- [Written request]
Look through the material below. Copy each line that contains the string "pixels".

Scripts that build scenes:
********************
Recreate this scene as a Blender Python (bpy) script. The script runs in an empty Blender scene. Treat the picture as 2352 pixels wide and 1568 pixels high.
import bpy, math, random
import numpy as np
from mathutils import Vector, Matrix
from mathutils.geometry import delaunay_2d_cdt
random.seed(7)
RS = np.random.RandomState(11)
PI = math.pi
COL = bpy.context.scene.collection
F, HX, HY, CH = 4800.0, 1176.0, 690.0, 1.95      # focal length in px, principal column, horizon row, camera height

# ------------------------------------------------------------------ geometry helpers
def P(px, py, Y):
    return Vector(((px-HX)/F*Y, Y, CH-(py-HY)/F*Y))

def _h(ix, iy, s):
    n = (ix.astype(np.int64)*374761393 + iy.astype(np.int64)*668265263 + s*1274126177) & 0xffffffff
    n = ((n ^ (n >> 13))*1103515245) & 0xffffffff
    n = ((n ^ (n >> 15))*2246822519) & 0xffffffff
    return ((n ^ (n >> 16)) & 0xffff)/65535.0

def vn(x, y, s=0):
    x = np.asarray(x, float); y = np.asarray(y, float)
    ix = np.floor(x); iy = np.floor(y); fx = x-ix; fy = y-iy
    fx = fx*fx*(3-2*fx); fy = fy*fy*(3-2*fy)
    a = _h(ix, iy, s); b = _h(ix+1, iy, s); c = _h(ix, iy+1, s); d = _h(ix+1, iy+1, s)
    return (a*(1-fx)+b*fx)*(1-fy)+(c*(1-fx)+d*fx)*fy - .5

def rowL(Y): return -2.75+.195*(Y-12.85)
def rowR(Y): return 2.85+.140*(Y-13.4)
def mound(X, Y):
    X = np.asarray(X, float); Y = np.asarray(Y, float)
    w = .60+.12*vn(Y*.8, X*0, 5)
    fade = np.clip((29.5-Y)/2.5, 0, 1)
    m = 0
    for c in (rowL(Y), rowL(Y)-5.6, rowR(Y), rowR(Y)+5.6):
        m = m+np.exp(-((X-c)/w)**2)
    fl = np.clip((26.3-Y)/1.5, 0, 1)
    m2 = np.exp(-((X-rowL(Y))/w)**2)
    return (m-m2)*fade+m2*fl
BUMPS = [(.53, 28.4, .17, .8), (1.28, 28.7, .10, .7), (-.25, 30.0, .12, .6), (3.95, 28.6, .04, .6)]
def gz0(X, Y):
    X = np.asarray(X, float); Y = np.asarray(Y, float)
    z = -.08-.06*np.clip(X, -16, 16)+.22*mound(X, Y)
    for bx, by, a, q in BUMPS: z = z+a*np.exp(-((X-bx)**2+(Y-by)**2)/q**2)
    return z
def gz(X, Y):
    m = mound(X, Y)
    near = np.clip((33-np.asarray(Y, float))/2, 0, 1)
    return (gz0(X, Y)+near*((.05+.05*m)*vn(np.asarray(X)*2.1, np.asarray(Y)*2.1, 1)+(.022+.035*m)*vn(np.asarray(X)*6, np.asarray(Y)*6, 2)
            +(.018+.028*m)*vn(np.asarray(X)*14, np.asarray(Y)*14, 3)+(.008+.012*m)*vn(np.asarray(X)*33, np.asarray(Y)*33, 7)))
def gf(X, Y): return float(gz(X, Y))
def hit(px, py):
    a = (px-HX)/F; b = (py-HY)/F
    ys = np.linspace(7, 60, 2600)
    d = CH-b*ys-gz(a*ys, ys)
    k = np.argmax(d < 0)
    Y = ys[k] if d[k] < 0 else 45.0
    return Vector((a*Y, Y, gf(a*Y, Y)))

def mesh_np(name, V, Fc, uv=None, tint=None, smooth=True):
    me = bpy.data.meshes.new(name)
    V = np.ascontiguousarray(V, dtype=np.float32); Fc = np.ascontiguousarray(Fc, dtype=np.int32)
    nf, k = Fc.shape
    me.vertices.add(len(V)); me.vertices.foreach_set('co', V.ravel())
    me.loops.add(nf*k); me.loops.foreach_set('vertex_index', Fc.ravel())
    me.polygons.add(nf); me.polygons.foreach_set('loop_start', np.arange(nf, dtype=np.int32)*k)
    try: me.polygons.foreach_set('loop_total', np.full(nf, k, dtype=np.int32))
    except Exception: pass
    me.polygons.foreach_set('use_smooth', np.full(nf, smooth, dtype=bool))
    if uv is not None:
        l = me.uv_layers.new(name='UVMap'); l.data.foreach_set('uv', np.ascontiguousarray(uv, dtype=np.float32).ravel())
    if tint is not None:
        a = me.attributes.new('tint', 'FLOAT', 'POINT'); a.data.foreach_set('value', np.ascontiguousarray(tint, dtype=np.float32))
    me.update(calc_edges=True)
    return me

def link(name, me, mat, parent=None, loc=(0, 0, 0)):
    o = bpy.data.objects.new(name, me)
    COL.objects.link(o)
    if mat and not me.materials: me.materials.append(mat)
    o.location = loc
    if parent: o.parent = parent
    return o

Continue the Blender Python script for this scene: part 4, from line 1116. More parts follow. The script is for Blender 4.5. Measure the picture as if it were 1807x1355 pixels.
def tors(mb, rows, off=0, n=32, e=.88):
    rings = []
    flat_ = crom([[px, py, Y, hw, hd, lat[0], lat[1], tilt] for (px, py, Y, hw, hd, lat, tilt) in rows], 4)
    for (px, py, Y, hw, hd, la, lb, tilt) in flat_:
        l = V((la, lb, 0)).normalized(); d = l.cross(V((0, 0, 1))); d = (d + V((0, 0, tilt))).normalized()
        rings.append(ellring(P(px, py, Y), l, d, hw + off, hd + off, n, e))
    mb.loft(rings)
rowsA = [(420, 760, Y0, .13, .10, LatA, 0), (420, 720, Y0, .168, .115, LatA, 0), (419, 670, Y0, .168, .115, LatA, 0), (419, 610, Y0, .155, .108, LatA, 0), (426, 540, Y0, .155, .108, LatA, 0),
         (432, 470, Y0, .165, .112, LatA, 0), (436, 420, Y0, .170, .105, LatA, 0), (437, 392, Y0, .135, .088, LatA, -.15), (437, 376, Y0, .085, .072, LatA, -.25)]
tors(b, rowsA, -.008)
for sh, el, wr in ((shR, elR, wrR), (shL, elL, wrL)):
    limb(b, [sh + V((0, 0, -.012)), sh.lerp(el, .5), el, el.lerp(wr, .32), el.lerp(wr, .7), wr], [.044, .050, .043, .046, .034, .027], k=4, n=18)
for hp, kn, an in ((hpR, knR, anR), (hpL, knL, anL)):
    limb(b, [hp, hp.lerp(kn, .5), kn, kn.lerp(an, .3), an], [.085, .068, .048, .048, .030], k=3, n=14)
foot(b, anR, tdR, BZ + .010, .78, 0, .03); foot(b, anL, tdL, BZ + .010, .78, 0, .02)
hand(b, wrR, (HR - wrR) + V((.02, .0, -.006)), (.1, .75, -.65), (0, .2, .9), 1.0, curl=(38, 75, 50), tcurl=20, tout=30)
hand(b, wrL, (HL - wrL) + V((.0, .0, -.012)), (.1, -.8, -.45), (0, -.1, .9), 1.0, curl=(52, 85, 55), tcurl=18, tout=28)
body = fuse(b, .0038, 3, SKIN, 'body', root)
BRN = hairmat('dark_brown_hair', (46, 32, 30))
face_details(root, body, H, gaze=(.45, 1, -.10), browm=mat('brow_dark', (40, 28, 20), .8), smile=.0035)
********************
- [Full answer]
Recreate this scene as a Blender Python (bpy) script. The script runs in an empty Blender scene. Treat the picture as 2352 pixels wide and 1568 pixels high.
Continue the Blender Python script for this scene: part 4, from line 1116. More parts follow. The script is for Blender 4.5. Measure the picture as if it were 1807x1355 pixels.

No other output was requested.